Roland Decorvet: Sur le plan politique, la réunion consacre le renforcement de l’autorité du secrétaire général, Xi Jinping. Depuis Deng Xiaoping, la Chine était gouvernée sur le principe du consensus, un peu comme au Conseil fédéral, avec pour objectif d’éviter un leadership trop fort. Le système a aujourd’hui atteint ses limites. Pour imposer des réformes, il faut s’en donner les moyens, et je pense que tel était l’objectif du plénum. Les réformes mises en avant ont toutes un aspect politique. Elles concernent en particulier le droit foncier, l’urbanisation, la démographie et le système judiciaire. Des petits pas en avant qui, à mon avis, sont très encourageants. Economiquement, la réforme du secteur financier est très attendue, avec à la clé une amélioration de l’accès au crédit pour les PME et une ouverture du monopole des entreprises d’Etat. Leur capital devrait même être ouvert aux étrangers, une mesure à laquelle je ne m’attendais pas. Pour Nestlé et le secteur des matières premières agricoles, c’est la réforme du droit foncier en milieu rural qui compte le plus. Ce pays a besoin de développer bien davantage son agriculture, qui doit devenir plus moderne, plus professionnelle. La taille des fermes doit augmenter, les paysans doivent pouvoir vendre leurs terres.
– Dans le plan directeur des réformes, les terres restent cependant propriété collective. – Nous avons quand même affaire à un parti communiste, et le droit foncier privé n’est pas très compatible avec l’idéal communiste. Le parti a l’habitude de jouer au grand écart sur le plan rhétorique, et cette fois l’écart commence à devenir très grand, mais les Chinois sont avant tout pragmatiques.
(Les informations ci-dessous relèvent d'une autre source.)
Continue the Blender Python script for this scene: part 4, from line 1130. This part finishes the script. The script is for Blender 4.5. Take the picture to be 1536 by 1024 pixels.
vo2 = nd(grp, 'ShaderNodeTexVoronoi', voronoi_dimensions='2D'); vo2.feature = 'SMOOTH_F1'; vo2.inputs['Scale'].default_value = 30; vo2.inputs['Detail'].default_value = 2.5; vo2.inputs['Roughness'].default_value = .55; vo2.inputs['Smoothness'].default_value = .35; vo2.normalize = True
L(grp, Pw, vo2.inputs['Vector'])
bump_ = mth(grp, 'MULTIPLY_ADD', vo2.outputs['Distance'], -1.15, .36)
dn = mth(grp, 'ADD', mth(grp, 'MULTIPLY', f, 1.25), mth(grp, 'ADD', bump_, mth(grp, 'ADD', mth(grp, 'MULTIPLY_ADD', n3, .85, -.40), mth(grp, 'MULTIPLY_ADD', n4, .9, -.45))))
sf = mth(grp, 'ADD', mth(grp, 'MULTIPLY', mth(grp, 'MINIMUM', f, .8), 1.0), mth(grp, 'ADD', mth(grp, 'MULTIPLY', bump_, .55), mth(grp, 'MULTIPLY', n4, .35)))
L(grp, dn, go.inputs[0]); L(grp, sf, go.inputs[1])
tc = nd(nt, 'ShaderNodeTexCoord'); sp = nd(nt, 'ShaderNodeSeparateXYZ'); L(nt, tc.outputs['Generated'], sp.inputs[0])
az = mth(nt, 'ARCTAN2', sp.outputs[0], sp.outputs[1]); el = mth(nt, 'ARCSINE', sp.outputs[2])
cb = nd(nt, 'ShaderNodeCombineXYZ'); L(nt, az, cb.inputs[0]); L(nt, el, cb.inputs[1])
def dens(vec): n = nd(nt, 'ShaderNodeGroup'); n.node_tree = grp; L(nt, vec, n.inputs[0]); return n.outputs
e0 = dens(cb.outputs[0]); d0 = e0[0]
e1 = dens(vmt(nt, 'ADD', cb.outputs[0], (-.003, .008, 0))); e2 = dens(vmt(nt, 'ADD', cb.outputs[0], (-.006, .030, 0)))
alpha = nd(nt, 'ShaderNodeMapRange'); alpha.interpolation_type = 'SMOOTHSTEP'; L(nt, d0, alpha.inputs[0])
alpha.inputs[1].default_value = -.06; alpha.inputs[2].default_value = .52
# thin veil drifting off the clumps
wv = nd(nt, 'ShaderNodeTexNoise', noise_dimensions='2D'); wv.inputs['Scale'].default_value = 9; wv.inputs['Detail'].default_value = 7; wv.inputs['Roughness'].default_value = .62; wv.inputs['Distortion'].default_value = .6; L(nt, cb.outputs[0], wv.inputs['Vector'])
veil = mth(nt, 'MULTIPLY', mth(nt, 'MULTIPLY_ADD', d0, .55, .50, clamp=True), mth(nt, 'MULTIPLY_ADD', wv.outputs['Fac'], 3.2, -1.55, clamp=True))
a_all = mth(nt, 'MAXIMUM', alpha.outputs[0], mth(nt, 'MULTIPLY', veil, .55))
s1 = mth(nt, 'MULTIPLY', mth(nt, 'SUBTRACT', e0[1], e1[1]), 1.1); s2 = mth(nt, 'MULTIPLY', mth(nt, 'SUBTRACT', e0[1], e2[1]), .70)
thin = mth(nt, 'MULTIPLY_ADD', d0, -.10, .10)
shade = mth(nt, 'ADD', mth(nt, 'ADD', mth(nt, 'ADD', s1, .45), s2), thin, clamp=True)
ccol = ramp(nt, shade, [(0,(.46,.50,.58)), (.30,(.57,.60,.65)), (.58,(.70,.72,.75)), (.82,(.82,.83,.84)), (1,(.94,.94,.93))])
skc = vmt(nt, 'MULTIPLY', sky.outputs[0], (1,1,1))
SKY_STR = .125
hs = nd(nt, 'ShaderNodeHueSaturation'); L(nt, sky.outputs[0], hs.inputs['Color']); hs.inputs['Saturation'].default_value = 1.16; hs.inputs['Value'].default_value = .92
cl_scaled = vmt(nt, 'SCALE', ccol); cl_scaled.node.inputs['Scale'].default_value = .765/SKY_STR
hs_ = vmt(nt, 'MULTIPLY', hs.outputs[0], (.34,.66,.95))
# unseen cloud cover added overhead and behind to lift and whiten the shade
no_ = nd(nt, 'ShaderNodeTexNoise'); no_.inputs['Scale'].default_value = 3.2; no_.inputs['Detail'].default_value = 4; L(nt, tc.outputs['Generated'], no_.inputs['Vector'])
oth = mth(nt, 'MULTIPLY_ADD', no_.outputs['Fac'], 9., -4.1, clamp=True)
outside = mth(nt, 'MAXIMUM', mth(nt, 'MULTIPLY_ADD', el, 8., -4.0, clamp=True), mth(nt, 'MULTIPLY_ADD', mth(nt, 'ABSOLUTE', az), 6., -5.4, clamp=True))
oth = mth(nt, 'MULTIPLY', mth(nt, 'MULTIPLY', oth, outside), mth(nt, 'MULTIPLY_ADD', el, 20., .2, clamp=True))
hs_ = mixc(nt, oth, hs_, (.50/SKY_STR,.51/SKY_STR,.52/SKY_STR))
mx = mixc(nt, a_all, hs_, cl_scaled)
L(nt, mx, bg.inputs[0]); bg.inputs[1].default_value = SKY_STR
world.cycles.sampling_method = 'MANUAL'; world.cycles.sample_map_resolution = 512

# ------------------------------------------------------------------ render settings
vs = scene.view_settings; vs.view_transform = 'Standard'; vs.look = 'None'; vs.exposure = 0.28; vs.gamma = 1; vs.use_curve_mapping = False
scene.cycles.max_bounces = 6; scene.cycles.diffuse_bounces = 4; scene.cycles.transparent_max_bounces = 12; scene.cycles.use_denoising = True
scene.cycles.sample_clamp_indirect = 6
Il existe cependant d’autres régimes de propriété foncière que celui que nous connaissons en Europe continentale, comme par exemple les terres de la Couronne en Grande-Bretagne.
– Les réformes renforcent-elles votre confiance en l’avenir, en tant que président de Nestlé Chine?
– Le programme de réformes confirme notre foi dans les possibilités qu’offre ce pays. Nous nous concentrons ici sur le marché intérieur uniquement. Les entrepreneurs qui sont en Chine pour fabriquer à bon marché pour l’exportation doivent se faire du souci. Mais, pour le marché domestique, je pense que l’avenir est radieux, même s’il y a des hauts et des bas comme dans tous les cycles. Les politiques consistant à développer la demande intérieure, à urbaniser le pays, à augmenter les salaires afin de renforcer le pouvoir d’achat ainsi que l’abolition de la politique de l’enfant unique sont autant de facteurs qui tendent vers une augmentation de la consommation domestique. Ces éléments sont favorables à Nestlé.
– Dans quelle mesure l’assouplissement de la politique de l’enfant unique est-il une bonne nouvelle pour Nestlé?
– Selon les chiffres officiels, on comptabilise 18 millions de naissances chaque année en Chine. Avec l’assouplissement, on estime le nombre de bébés supplémentaires entre 1 et 2 millions par an. C’est positif pour nous, pas seulement pour les produits infantiles, mais aussi parce que cela promet davantage de consommateurs.